Juliana Diniz: Jair, o intermediário

"Como um presidente não pode operar milagres, Bolsonaro necessitará de 22 ministros, que serão, por sua vez, os intermediários de seu projeto de governo na execução de políticas concretas. A tirar pela lista, a Esplanada dos próximos anos será o lugar onde o obscurantismo religioso e o despreparo técnico testarão a complexa burocracia de Estado”.

Por Juliana Diniz*

Bolsonaro - Rogério Melo/PR

No dia da celebração dos 70 anos da Declaração Universal dos Direitos do Homem, o Tribunal Superior Eleitoral diplomou Jair Bolsonaro, agora habilitado para tomar posse como futuro Presidente da República. A cerimônia é importante porque demarca a conclusão do processo eleitoral, um rito por meio do qual o Estado reconhece a legitimidade de um eleito para ocupar o cargo para o qual foi escolhido.

Bolsonaro não desapontou no evento e foi claro sobre o que seu governo será. Antes do protocolo, pediu licença às autoridades para que um pastor evangélico oferecesse uma benção. No salão reservado do Tribunal, houve um esforço de civilidade das autoridades presentes para vencer o constrangimento diante da cena insólita, como relatou a imprensa. Já no púlpito, Bolsonaro deixou de lado a retórica espontânea que explorou durante a campanha. Leu um discurso sem brilho e sem improviso.
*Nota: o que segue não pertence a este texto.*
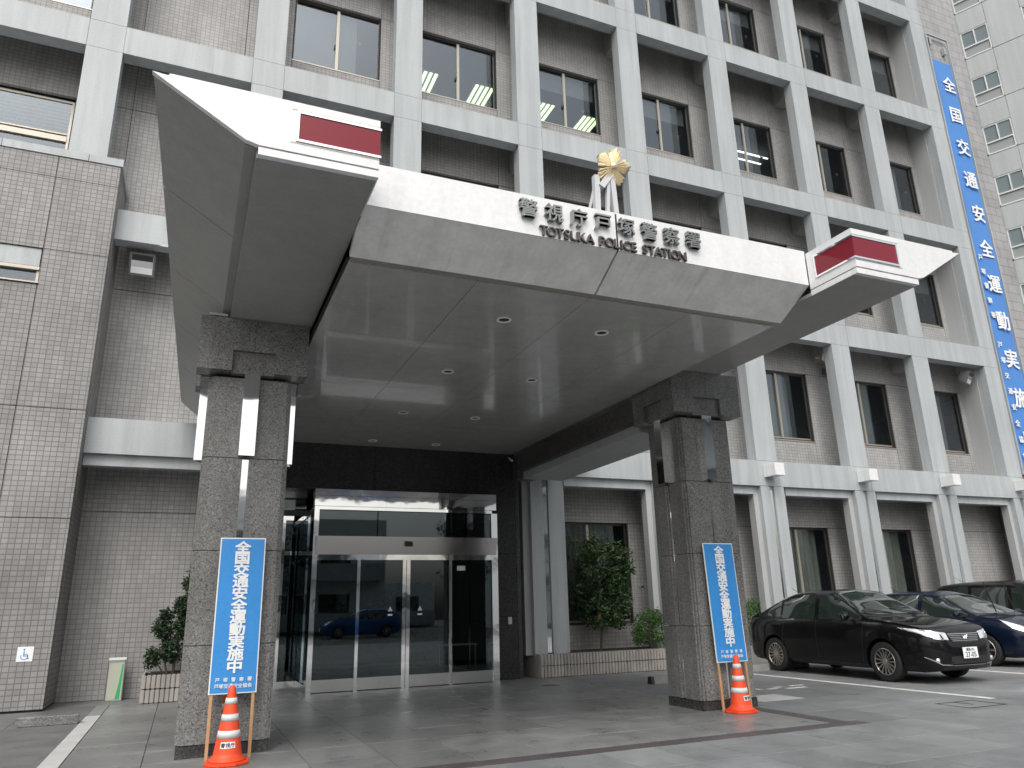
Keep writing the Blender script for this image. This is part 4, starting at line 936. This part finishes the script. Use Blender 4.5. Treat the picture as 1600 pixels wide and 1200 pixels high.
        addbox(bmf, mx-.05, mx+.09, s_*.88 if s_ > 0 else -1.04, 1.04 if s_ > 0 else -.88, mz-.03, mz+.10); bmesh.ops.bevel(bmf, geom=list(bmf.edges), offset=.03, segments=3, affect='EDGES')
        mo = obj('door_mirror', bmf, body_mat, t, smooth=True); boxes('mirror_stalk', [(mx-.01, mx+.05, min(s_*.78,s_*.90), max(s_*.78,s_*.90), mz-.03, mz+.01)], PLASTIC, mo)
        hx = -.42
        boxes('door_handle', [(hx-.09, hx+.09, min(s_*.845,s_*.875), max(s_*.845,s_*.875), .83, .855)], body_mat, t)
        boxes('door_handle', [(hx-.95, hx-.77, min(s_*.845,s_*.875), max(s_*.845,s_*.875), .85, .875)], body_mat, t)
    if sp is SED:
        patch('grille', [(3,-.35,.765),(3,0,.785),(3,.35,.765)], [(3,-.29,.63),(3,0,.61),(3,.29,.63)], (-1,0,0), PLASTIC, .006, 16, 4, start=0)
        for k in range(5):
            z = .645+.026*k; hw = .29+.013*k; patch('grille_slat', [(3,-hw,z+.007),(3,0,z+.007),(3,hw,z+.007)], [(3,-hw,z),(3,0,z),(3,hw,z)], (-1,0,0), STEEL if k != 4 else CHROME, .012, 16, 1, start=0)
        patch('lower_intake', [(3,-.40,.42),(3,.40,.42)], [(3,-.42,.31),(3,.42,.31)], (-1,0,0), PLASTIC, .005, 14, 3, start=0)
        patch('bumper_trim', [(3,-.36,.286),(3,.36,.286)], [(3,-.36,.276),(3,.36,.276)], (-1,0,0), CHROME, .012, 14, 1, start=0)
        nx_ = tree_.ray_cast(Vector((3,0,.69)), Vector((-1,0,0)))[0].x
        bmf = bmesh.new()
        for (y0, z0, y1, z1) in ((-.055,.735,-.022,.67),(-.022,.67,.0,.715),(.0,.715,.022,.67),(.022,.67,.055,.735)): tube(bmf, (nx_+.016, y0, z0), (nx_+.016, y1, z1), .009, n=6)
        obj('front_badge', bmf, CHROME, t)
    else:
        patch('grille', [(3,-.42,.62),(3,0,.64),(3,.42,.62)], [(3,-.36,.54),(3,0,.53),(3,.36,.54)], (-1,0,0), PLASTIC, .006, 14, 3, start=0)
        patch('lower_intake', [(3,-.45,.40),(3,.45,.40)], [(3,-.45,.28),(3,.45,.28)], (-1,0,0), PLASTIC, .005, 14, 3, start=0)
    px_ = tree_.ray_cast(Vector((3,0,.47)), Vector((-1,0,0)))[0].x+.03
    pl_ = boxes('number_plate', [(px_, px_+.008, -.165, .165, .385, .55)], WHITE, t)
    if plate:
        for tx_, sz, dz in ((plate[0], .05, .135), (plate[1], .105, .06)):
            me_ = text_mesh(tx_, sz, .001, .001); me_.materials.append(GREENINK); o_ = obj('plate_text', me_, None, pl_, (px_+.0095, 0, .385+dz-.005)); o_.rotation_euler = (0,0,PI/2)
    # wipers
    for y0 in (-.05, .55):
        b0 = Vector((ws[1]-.02, y0, crom(sp['zt'], ws[1])+.03)); bmf = bmesh.new()
        if wipers_up: e = b0+Vector((.02,-.22,.50)); tube(bmf, b0, e, .012, n=5); tube(bmf, e+Vector((-.02,.08,-.26)), e+Vector((.02,-.06,.12)), .008, n=4)
        else:
            e = Vector((ws[1]-.14, y0-.52, crom(sp['zt'], ws[1]-.14)+.025)); tube(bmf, b0, e, .010, n=5); 
        obj('wiper', bmf, PLASTIC, t)
    bmf = bmesh.new(); tube(bmf, (-1.0 if not van else -1.5,-.3,crom(sp['zt'],-1.0)), (-1.25 if not van else -1.75,-.3,crom(sp['zt'],-1.0)+.14), .006, .003, 5); obj('aerial', bmf, PLASTIC, t)
    # wheels
    for wx in wb:
        for s_ in (-1, 1):
            y = s_*.735
            bmf = bmesh.new(); pr = [(wr*.66,-.09),(wr*.90,-.10),(wr*.985,-.085),(wr,-.05),(wr,.05),(wr*.985,.085),(wr*.90,.10),(wr*.66,.09)]
            lathe(bmf, pr, 40, 'y', (wx, y, wr), False); wl = obj('wheel', bmf, RUBBER, t, smooth=True)
            bmf = bmesh.new(); rr_ = wr*.70; yo = y+s_*.085
            lathe(bmf, [(rr_,s_*.0),(rr_*.93,s_*.012),(rr_*.90,-s_*.01)], 40, 'y', (wx, yo, wr), False)
            lathe(bmf, [(rr_*.20,-s_*.012),(rr_*.18,s_*.006),(0.001,s_*.010)], 20, 'y', (wx, yo, wr), False)
            for k in range(spokes):
                a = 2*PI*k/spokes; wd = .11*rr_ if spokes > 9 else .22*rr_
                p0 = Vector((wx+rr_*.15*math.cos(a), yo, wr+rr_*.15*math.sin(a))); p1 = Vector((wx+rr_*.93*math.cos(a), yo, wr+rr_*.93*math.sin(a))); nn = Vector((-math.sin(a),0,math.cos(a)))
                dp = Vector((0,-s_*.02,0)); q_ = [p0-nn*wd*.32, p1-nn*wd*.5, p1+nn*wd*.5, p0+nn*wd*.32]
                A = [bmf.verts.new(v) for v in q_]; B = [bmf.verts.new(v+dp) for v in q_]; bmf.faces.new(A); bmf.faces.new(B[::-1])
                for j in range(4): bmf.faces.new([A[j], A[(j+1)%4], B[(j+1)%4], B[j]])
            obj('rim', bmf, RIM, wl); bmf = bmesh.new(); lathe(bmf, [(0.001,0),(rr_*1.0,0)], 24, 'y', (wx, yo-s_*.05, wr), False); obj('brake_disc', bmf, PLASTIC, wl)
    boxes('underbody', [(-Ln+.35, Ln-.35, -.60, .60, .17, .5)], PLASTIC, t)
    return t
CG = mat('car_window', (.022,.032,.028), .03, 0, .9, coat=1)
HL = mat('headlamp_lens', (.92,.93,.95), .16, .75, .8, coat=1)
RIM = mat('alloy_rim', (.55,.53,.50), .28, .9)
GREENINK = mat('plate_ink', (.02,.09,.05), .6)
BLK = paint('black_paint', (.004,.004,.005)); NAVY = paint('navy_paint', (.002,.006,.020)); WINE = paint('dark_brown_paint', (.010,.007,.008)); CYAN = paint('blue_paint', (.02,.09,.30))
BC = car(SED, (18.12,-3.27,0), -PI/2-.035, BLK, 'black saloon car parked beside the right column, nearest the camera', plate=('練馬 501', '27-05')); BC.scale = (1.035, 1.0, 1.035)
car(HAT, (22.0,-2.35,0), -PI/2, NAVY, 'dark blue car with raised wipers parked behind the black saloon', wb=(-1.3,1.3), spokes=7, wipers_up=True)
car(VAN, (25.55,-1.9,0), -PI/2, WINE, 'dark brown tall car with red tail light, farthest of the parked row', wb=(-1.35,1.35), wr=.33, spokes=7, van=True)

# ------------------------------------------------------------------ apartment block beyond the tower
AP = empty('apartment_block', (41.5,5.5,0)); AP.rotation_euler = (0,0,math.atan2(-.91,.42)); tag(AP, 'pale grey apartment block with white framed windows beyond the banner tower', 'building')
FH = 2.9; U0, U1 = -22, 22
AGL = mat('apartment_glass', (.22,.27,.29), .08, 0, .8); ALW = mat('white_frame', (.74,.76,.75), .5); CUR2 = mottled('pale_curtain', (.42,.48,.47), .9, .1, 3, 10, streak=.2)
wz = [27.15-FH*k for k in range(-4, 9)]; wu = [-11.35,-8.6,-5.85,-3.1,-.35,2.4,5.15,7.9]
holes = []
pn = []
us = sorted([U0, U1]+[u for a in wu for u in (a, a+1.25)])
for k, z in enumerate(wz):
    zlo = z-FH+1.0; 
    pn_z = (z-1.62, z-1.62+FH)
    for a, b in zip(us, us[1:]):
        if a in wu:
            pn.append((a, b, z+.02, z-1.62+FH-.02)); 
        else: pn.append((a+.015 if a != U0 else a, b-.015 if b != U1 else b, z-1.62+.02, z-1.62+FH-.02))
for (a, b, c, d) in pn: boxes('wall_panel', [(a, b, 0, .3, c, d)], APART, AP)
boxes('core', [(U0, U1, .12, 12, 0, 42)], mat('joint_grey', (.30,.30,.30), .9), AP)
for z in wz:
    for u in wu:
        f = boxes('window', [(u, u+1.25, .02, .10, z-.05, z+.02), (u, u+1.25, -.02, .10, z-1.0, z-.93), (u, u+.06, .02, .10, z-.93, z-.05), (u+1.19, u+1.25, .02, .10, z-.93, z-.05), (u+.595, u+.655, .0, .10, z-.93, z-.05), (u+.03, u+1.22, -.02, .10, z-1.62, z-1.55), (u, u+.06, -.02, .1, z-1.55, z-1.0), (u+1.19, u+1.25, -.02, .1, z-1.55, z-1.0)], ALW, AP)
        boxes('pane', [(u+.06, u+.595, .06, .07, z-.93, z-.05)], AGL, f); boxes('pane', [(u+.655, u+1.19, .06, .07, z-.93, z-.05)], AGL, f)
        boxes('apron', [(u+.06, u+1.19, .04, .09, z-1.55, z-1.0)], mat('apron_grey', (.33,.35,.36), .5), f)

# ------------------------------------------------------------------ across the street (seen mirrored in the glass and steel)
def block(name, x0, x1, y0, y1, h, m, label, fl=3.1):
    t = empty(name, (x0, y0, 0)); tag(t, label, 'building'); L_, D_ = x1-x0, y1-y0
    boxes('wall', [(0, L_, 0, D_-.5, 0, h)], m, t); n = int(h/fl)
    for k in range(n):
        boxes('balcony', [(.3, L_-.3, D_-.5, D_+.7, k*fl+.2, k*fl+.35), (.3, L_-.3, D_+.6, D_+.7, k*fl+.35, k*fl+1.3)], PAINT, t)
        q_ = int(L_/3.2)
        boxes('window', [(j*3.2+.9, j*3.2+2.9, D_-.5, D_-.44, k*fl+.5, k*fl+2.5) for j in range(q_)], CG, t)
    return t
block('opposite_building', -6, 18.5, -50, -37, 7.4, FASCIA, 'pale balcony building across the street behind the camera, left')
block('opposite_building', 27, 45, -50, -36, 19, APART, 'taller balcony building across the street behind the camera, right')
block('opposite_building', 18.5, 26, -62, -50, 3.6, FASCIA, 'low building far across the street behind the camera')
for (x, y, sd_) in [(2,-34,21),(11.0,-35,22),(30,-31,23),(22.5,-33,24)]:
    rn = random.Random(sd_); cl = [((rn.uniform(-1.6,1.6), rn.uniform(-1.6,1.6), rn.uniform(3,6.5)), (.7,.7,.5), 60) for _ in range(26)]
    tree('street_tree', (x,y,0), cl, 0, .22, [((0,0,0),(0,0,3.4),.14,.1),((0,0,3.2),(.8,.3,5.2),.08,.03),((0,0,3.2),(-.8,-.3,5.4),.08,.03)], {21:'leafy street tree in front of the left balcony building behind the camera',22:'leafy street tree across the street behind the camera, middle',23:'leafy street tree across the street behind the camera, right of middle',24:'leafy street tree in front of the right building behind the camera'}[sd_], 'tree', LEAF, sd_)
car(HAT, (15.1,-29.0,0), PI, CYAN, 'bright blue car standing in the street behind the camera', wb=(-1.3,1.3), spokes=7)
Invocando a soberania do povo, ideia que desde a revolução francesa mobiliza paixões, Bolsonaro declarou que o "poder popular não precisa mais de intermediação". Afirmou sua visão neopopulista de política, baseada na "relação direta" do presidente com o povo, possível graças às novas tecnologias. Ignorou que ali se diplomava como o genuíno intermediário da vontade popular soberana, uma vontade que se afirma em democracias representativas de forma indireta, através da voz de mandatários transitórios.

Como um presidente não pode operar milagres, Bolsonaro necessitará de 22 ministros, que serão, por sua vez, os intermediários de seu projeto de governo na execução de políticas concretas. A tirar pela lista, a Esplanada dos próximos anos será o lugar onde o obscurantismo religioso e o despreparo técnico testarão a complexa burocracia de Estado. A pastora Damares Alves, que assumirá o Ministério da Mulher, Família e Direitos Humanos, invoca a proteção de Deus para defender absurdas soluções para a pasta que vai chefiar. Suas declarações têm causado espanto e temor. Algum alento, contudo, pode vir de palavras lançadas na cerimônia de diplomação. Não as de Bolsonaro, mas as de Rosa Weber. Coube à juíza lembrar aos intermediários do povo que, num estado laico, os direitos humanos representam um limite civilizatório que mesmo um eleito ungido por Deus não está autorizado a violar.

*Juliana Diniz é Doutora em Direito e professora da UFC.